Industry sources have said that players are planning meetings to lobby for amendments to the Bill to introduce a longer period after which unclaimed assets can be declared abandoned.

They will also be seeking an amendment to state clearly that once assets have been handed over to the authority, the owners cannot claim anything from them.

Kenya has not had a comprehensive law governing the handling and disposition of unclaimed assets.

Indeed, the country does not have so much as a rudimentary system of monitoring unclaimed assets sitting in dormant bank accounts or dividends that remain unpaid for years.

In 2007, then minister for Finance Amos Kimunya amended the Capital Markets Authority (CMA) Act by providing that any dividend unclaimed for a period of seven years must be transferred to the Investors Compensation Fund. However, the compensation fund is yet to take root.

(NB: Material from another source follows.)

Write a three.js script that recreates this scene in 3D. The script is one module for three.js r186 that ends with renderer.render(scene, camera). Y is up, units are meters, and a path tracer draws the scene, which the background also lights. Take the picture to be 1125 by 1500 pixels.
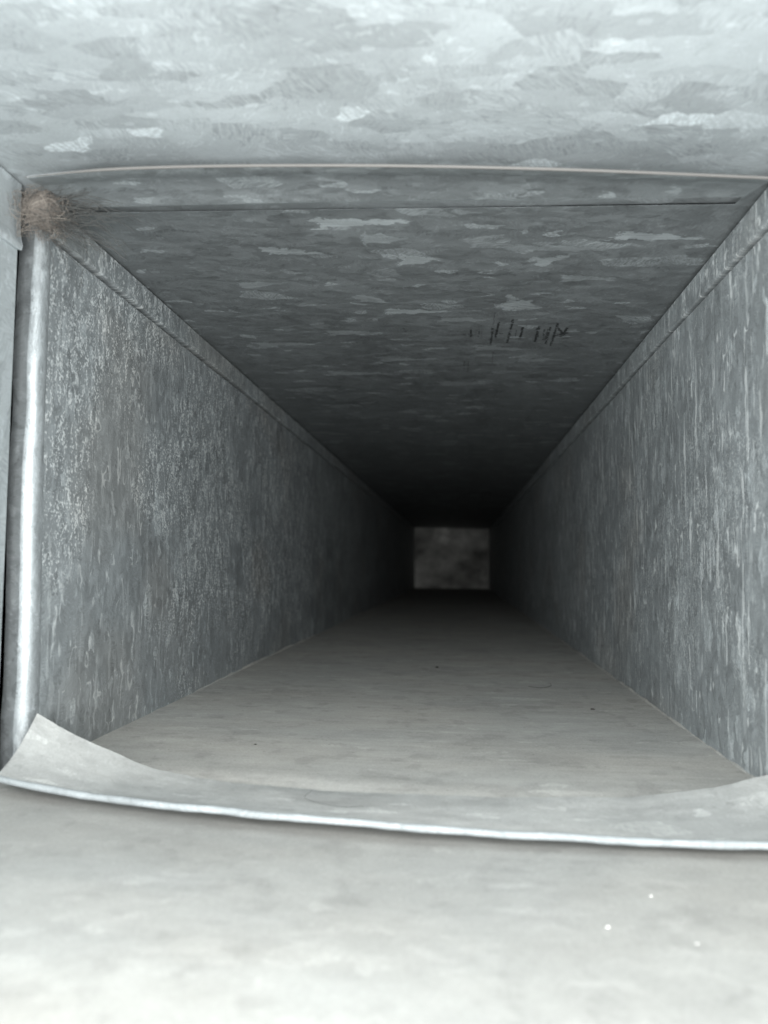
import * as THREE from 'three';
import { mergeGeometries } from 'three/addons/utils/BufferGeometryUtils.js';
import { RectAreaLightUniformsLib } from 'three/addons/lights/RectAreaLightUniformsLib.js';

// ---------- camera, light, exposure ----------
const scene = new THREE.Scene();
scene.background = new THREE.Color(0x000000);
const camera = new THREE.PerspectiveCamera(64.01, 768 / 1024, 0.004, 12);
camera.rotation.set(0.06587, 0.09112, 0.01119, 'YXZ');       // looking down the duct, a little up and to the left
camera.focus = 0.39;
camera.userData.fStop = 12.5;
scene.add(camera);

const renderer = new THREE.WebGLRenderer({ antialias: true });
renderer.setSize(768, 1024);
renderer.toneMapping = THREE.LinearToneMapping;
renderer.toneMappingExposure = 1;
renderer.shadowMap.enabled = true;

// the lit opening of the duct, behind and above the lens
RectAreaLightUniformsLib.init();
const opening = new THREE.RectAreaLight(new THREE.Color(1, 1, 0.99), 27.5, 0.26, 0.15);
opening.position.set(-0.01, 0.019, 0.012);
opening.lookAt(-0.01, 0.025, -0.4);
scene.add(opening);

// ---------- noise ----------
function hash(x, y, k) {
  let h = Math.imul(x | 0, 374761393) ^ Math.imul(y | 0, 668265263) ^ Math.imul(k | 0, 2147483647 ^ 0x5bd1e995);
  h = Math.imul(h ^ (h >>> 13), 1274126177); h ^= h >>> 16;
  h = Math.imul(h, 2246822519); h ^= h >>> 13;
  return (h >>> 0) / 4294967296;
}
function noise(x, y, k) {                                     // value noise, 0..1
  const xi = Math.floor(x), yi = Math.floor(y);
  let fx = x - xi, fy = y - yi;
  fx = fx * fx * (3 - 2 * fx); fy = fy * fy * (3 - 2 * fy);
  const a = hash(xi, yi, k), b = hash(xi + 1, yi, k), c = hash(xi, yi + 1, k), d = hash(xi + 1, yi + 1, k);
  return a + (b - a) * fx + (c - a) * fy + (a - b - c + d) * fx * fy;
}
const fbm = (x, y, k, n = 3) => { let s = 0, a = 0.5, t = 0; for (let i = 0; i < n; i++) { s += a * noise(x, y, k + i); t += a; a *= 0.5; x = x * 2.03 + 5.1; y = y * 2.03 + 1.7; } return s / t; };
const cell = { id: 0, id2: 0, edge: 0 };
function worley(x, y, k) {                                    // nearest random point: its two ids and the distance to the border
  const xi = Math.floor(x), yi = Math.floor(y);
  let d1 = 9, d2 = 9, bx = 0, by = 0;
  for (let j = -1; j <= 1; j++) for (let i = -1; i <= 1; i++) {
    const cx = xi + i, cy = yi + j;
    const px = cx + hash(cx, cy, k) - x, py = cy + hash(cx, cy, k + 7) - y;
    const d = px * px + py * py;
    if (d < d1) { d2 = d1; d1 = d; bx = cx; by = cy; } else if (d < d2) d2 = d;
  }
  cell.id = hash(bx, by, k + 13); cell.id2 = hash(bx, by, k + 29); cell.edge = Math.sqrt(d2) - Math.sqrt(d1);
  return cell;
}
const sstep = (a, b, x) => { const t = Math.min(1, Math.max(0, (x - a) / (b - a))); return t * t * (3 - 2 * t); };
const enc = (x) => { x = Math.min(1, Math.max(0, x)); return 255 * (x <= 0.0031308 ? 12.92 * x : 1.055 * Math.pow(x, 1 / 2.4) - 0.055); };
let seedState = 20240611;
const rnd = () => { seedState = (Math.imul(seedState, 1664525) + 1013904223) >>> 0; return seedState / 4294967296; };

// ---------- galvanised sheet: zinc spangle, white rust, dust, ink ----------
// s runs across the sheet (round the duct), d along the duct, both in millimetres
function zinc(W, H, mmW, mmH, o) {
  const col = new Uint8Array(W * H * 4), dat = new Uint8Array(W * H * 4), k = o.seed;
  const flakes = o.flakes ?? [], ink = o.ink ?? [];
  for (let j = 0; j < H; j++) for (let i = 0; i < W; i++) {
    const s = (i + 0.5) * mmW / W, d = (j + 0.5) * mmH / H;
    const wa = noise(s / 5, d / 3, k + 1) - 0.5, wb = noise(s / 4, d / 4, k + 2) - 0.5, wc = noise(s / 1.3, d / 0.9, k + 3) - 0.5;
    const wf2 = noise(s / 0.7, d / 0.5, k + 4) - 0.5, ws = s + 5 * wa + 0.9 * wc + 0.35 * wf2, wd = d + 2.6 * wb + 0.6 * wc + 0.25 * wf2;
    let c = worley(ws / o.big[0], wd / o.big[1], k + 40);
    const t1 = c.id, a1 = c.id2 * 3.1416;
    c = worley((ws + 2.5 * wa) / o.small[0], wd / o.small[1], k + 90);
    const t2 = c.id, a2 = c.id2 * 3.1416;
    const ang = a1 * 0.6 + a2 * 0.4;
    const al = s * Math.cos(ang) + d * Math.sin(ang), pe = -s * Math.sin(ang) + d * Math.cos(ang);
    const stri = (noise(al / 4 + 9 * t2, (pe + 1.5 * wa) / 0.55, k + 5) - 0.5) * 0.7 + (noise(al / 2.2, pe / 0.28, k + 6) - 0.5) * 0.4;
    let tone = 0.14 * (t1 - 0.5) + 0.20 * (t2 - 0.5) + 0.42 * stri * sstep(0.25, 0.9, a2 / 3.1416);
    const nr = noise(al / 5 + 3, (pe + 2 * wb) / 0.9, k + 14), nm = noise(s / 6, d / 5, k + 15);
    const needle = sstep(0.86, 0.97, 1 - Math.abs(2 * nr - 1)) * (sstep(0.55, 0.75, nm) - 0.8 * sstep(0.45, 0.25, nm));
    const t3 = worley((s + 1.2 * wa + 0.4 * wc) / 2.9, (d + 0.8 * wb + 0.3 * wc) / 1.7, k + 140).id;
    const blotch = fbm(s / 45, d / 45, k + 11) - 0.5;
    tone += 0.24 * needle + 0.05 * (t3 - 0.5) + (t3 > 0.98 ? 0.16 : 0) + 0.16 * blotch + 0.05 * (noise(s / 1.6, d / 0.8, k + 8) - 0.5);
    let shiny = 0;
    if (t1 > 0.955) shiny += (0.32 + 0.9 * stri) * Math.min(1, (t1 - 0.955) / 0.03) * sstep(0.0, 0.10, c.edge + 0.05);
    if (t2 > 0.945) shiny += (0.5 + 0.8 * stri) * Math.min(1, (t2 - 0.955) / 0.03) * (0.4 + 0.6 * sstep(0.0, 0.35, c.edge + 0.3 * wf2));
    for (const f of flakes) {                                // single flakes copied from the photograph
      const fs = s - f[0], fd = d - f[1];
      if (Math.abs(fs) > f[2] * 1.3 || Math.abs(fd) > f[3] * 2) continue;
      const u = fs / f[2] + 0.5 * wa, v = (fd - fs * f[4]) / f[3] + 1.1 * wb + 0.5 * wc;
      const m = 1 - Math.max(Math.abs(u) * 1.0, Math.abs(v) * (1 + 0.7 * u) + 0.35 * Math.abs(u));
      shiny = Math.max(shiny, sstep(0, 0.10 + 0.5 * sstep(-0.2, 1, u), m + 0.25 * wf2) * (0.85 + 0.5 * (noise(s / 11, (d - fs * f[4]) / 0.7, k + 17) - 0.5)) * f[5]);
    }
    shiny = Math.max(0, shiny);
    let rough = o.rough + 0.14 * (t2 - 0.5) + 0.10 * blotch - 0.10 * shiny, bump = 0.45 + 0.25 * (t2 - 0.5) + 0.15 * stri + 0.1 * (t1 - 0.5);
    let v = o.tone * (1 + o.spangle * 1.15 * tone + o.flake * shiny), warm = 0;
    if (o.rust) {                                            // powdery white rust in specks and runs
      const patch = sstep(0.36, 0.62, fbm(s / 38, d / 50, k + 21) + o.rustBias(s, d));
      const g = noise(s / 0.8, d / 0.6, k + 23) * 0.5 + noise(s / 0.45, d / 0.4, k + 24) * 0.35 + noise(s / 4, d / 1.6, k + 25) * 0.3 - 0.22 * (fbm(s / 7, d / 6, k + 22) - 0.42);
      const speck = sstep(0.64, 0.74, g) * patch;
      const run = sstep(0.60, 0.78, noise(s / 26 + 0.7 * wa, (d + 1.5 * wb) / 2.1, k + 26) * 0.62 + noise(s / 9, d / 1.2, k + 27) * 0.3 + 0.08 * wc) * (0.25 + 0.75 * sstep(0.35, 0.6, fbm(s / 60, d / 40, k + 28)));
      const rl = noise(s / 17 + 0.8 * wb, (d + 2.2 * wa + 0.5 * wc) / 2.6, k + 29), rg = noise(s / 7, d / 5, k + 30);
      const line = sstep(0.88, 0.97, 1 - Math.abs(2 * rl - 1)) * sstep(0.5, 0.68, rg) * (0.6 + 0.8 * noise(s / 0.9, d / 0.5, k + 32));
      const w = Math.min(1, speck * o.rust[0] + run * o.rust[1] + line * o.rust[2]);
      v += (0.65 - v) * w * 0.8; bump += 0.3 * speck + 0.12 * run; rough += 0.2 * w;
      warm += 0.3 * w + 0.3 * sstep(0.55, 0.8, fbm(s / 70, d / 90, k + 31));
    }
    if (o.dust) {                                            // settled dust: fine grain, drag lines across the sheet
      const cover = o.dust * (0.55 + 0.6 * fbm(s / 60, d / 35, k + 51));
      const drag = noise(s / 40, d / 2.4, k + 53) * 0.6 + noise(s / 14, d / 0.9, k + 54) * 0.4 - 0.5;
      const grain = noise(s / 0.45, d / 0.45, k + 55) - 0.5;
      const cl = sstep(0.60, 0.75, fbm(s / 8, d / 8, k + 57));
      const cx = Math.floor(s / 3.4), cy = Math.floor(d / 3.4), hs = hash(cx, cy, k + 64), px = (cx + 0.2 + 0.6 * hash(cx, cy, k + 65)) * 3.4, py = (cy + 0.2 + 0.6 * hash(cx, cy, k + 66)) * 3.4;
      const mote = hs > 0.86 ? (1 - sstep(0.15, 0.15 + 0.5 * hash(cx, cy, k + 67), Math.hypot((s - px) * (0.6 + 0.8 * hash(cx, cy, k + 68)), d - py))) * (hs > 0.94 ? 0.55 : -0.5) : 0;
      const dv = (o.dustTone ?? 0.335) * (1 + mote * (o.motes ?? 1) + (o.drag ?? 0.18) * drag + 0.26 * grain + 0.30 * (fbm(s / 14, d / 9, k + 56, 4) - 0.5) - 0.16 * cl + 0.30 * (fbm(s / 60, d / 40, k + 58) - 0.5));
      const m = Math.min(0.95, cover);
      v = v * (1 - m) + dv * m; warm += m; rough = rough * (1 - m) + 0.9 * m; bump = bump * (1 - 0.6 * m) + 0.3 * m * (0.5 + grain);
    }
    v *= 1 + 0.10 * (hash(i, j, k + 61) - 0.5);
    if (o.mottle) { v *= Math.max(0.15, 1 + o.mottle * 1.6 * (fbm(s / 55, d / 42, k + 81, 4) - 0.5)); warm += 0.8; }
    let dark = 0;
    for (const q of ink) {                                   // broken marker strokes
      const ex = q[2] - q[0], ey = q[3] - q[1], L2 = ex * ex + ey * ey;
      if (s < Math.min(q[0], q[2]) - 3 || s > Math.max(q[0], q[2]) + 3 || d < Math.min(q[1], q[3]) - 3 || d > Math.max(q[1], q[3]) + 3) continue;
      const t = Math.min(1, Math.max(0, ((s - q[0]) * ex + (d - q[1]) * ey) / L2));
      const dist = Math.hypot(s - q[0] - t * ex + 0.7 * wc, d - q[1] - t * ey);
      const gap = sstep(0.28, 0.46, noise(s / 0.9, d / 2.2, k + 71) * 0.6 + noise(s / 0.4, d / 0.9, k + 72) * 0.4);
      dark = Math.max(dark, (1 - sstep(q[4] * 0.8, q[4] * 1.5, dist)) * gap * q[5]);
    }
    v *= 1 - 0.86 * dark;
    const wf = Math.min(1, warm), dw = (o.dust ?? 0) * 0.035, p = (j * W + i) * 4;
    col[p] = enc(v * (0.912 + 0.088 * wf + dw * 0.6)); col[p + 1] = enc(v * (1.0 - 0.012 * wf)); col[p + 2] = enc(v * (1.03 - 0.10 * wf - dw)); col[p + 3] = 255;
    dat[p] = 255 * Math.min(1, Math.max(0, bump)); dat[p + 1] = 255 * Math.min(1, Math.max(0.05, rough)); dat[p + 2] = 255 * Math.min(1, Math.max(0, (o.metal ?? 0.5) * (1 - Math.min(1, (o.dust ?? 0))))); dat[p + 3] = 255;
  }
  const tex = (data, srgb) => {
    const t = new THREE.DataTexture(data, W, H, THREE.RGBAFormat);
    t.wrapS = t.wrapT = THREE.MirroredRepeatWrapping; t.magFilter = THREE.LinearFilter; t.minFilter = THREE.LinearMipmapLinearFilter; t.generateMipmaps = true;
    if (srgb) t.colorSpace = THREE.SRGBColorSpace;
    t.needsUpdate = true; return t;
  };
  const map = tex(col, true), data = tex(dat, false);
  const m = new THREE.MeshStandardMaterial({ map, roughnessMap: data, metalnessMap: data, bumpMap: data, roughness: 1, metalness: 1, bumpScale: o.bump ?? 0.00012 });
  m.userData.size = [mmW / 1000, mmH / 1000];
  return m;
}
const SP = { flake: 1.0, big: [19, 10], small: [6.5, 3.6], tone: 0.33, spangle: 1, rough: 0.58, metal: 0.45 };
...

Initially, it was estimated that the value of unclaimed assets sitting within the financial system, the corporate sector and even utilities was in the region of Sh200 billion. But an empirical study by a government task force on unclaimed assets in 2007 came up with a much lower figure.

The survey put the total unclaimed assets at Sh9.1 billion. Of this, banks reported Sh7.4 billion, listed companies Sh1.5 billion, insurance companies, Sh283 million, one pension fund (NSSF) Sh243 million and one utility (Kenya Power) Sh66.8 million. The survey did not receive sufficient response from insurance companies.

Furthermore, the survey excluded non-financial assets such as land and property and found significant under-reporting of unclaimed assets by government agencies like the Public Trustee.

The biggest contention is how the Bill defines an unclaimed asset and shortens the period for which monies left in dormant accounts can be declared unclaimed.

While CMA Act stipulates that dividends can only be designated as unclaimed after  seven years, the cut-off point stated in the Bill is much shorter. In the case of dividends, a listed company would have to immediately hand over to the government agency dividends not claimed after three years.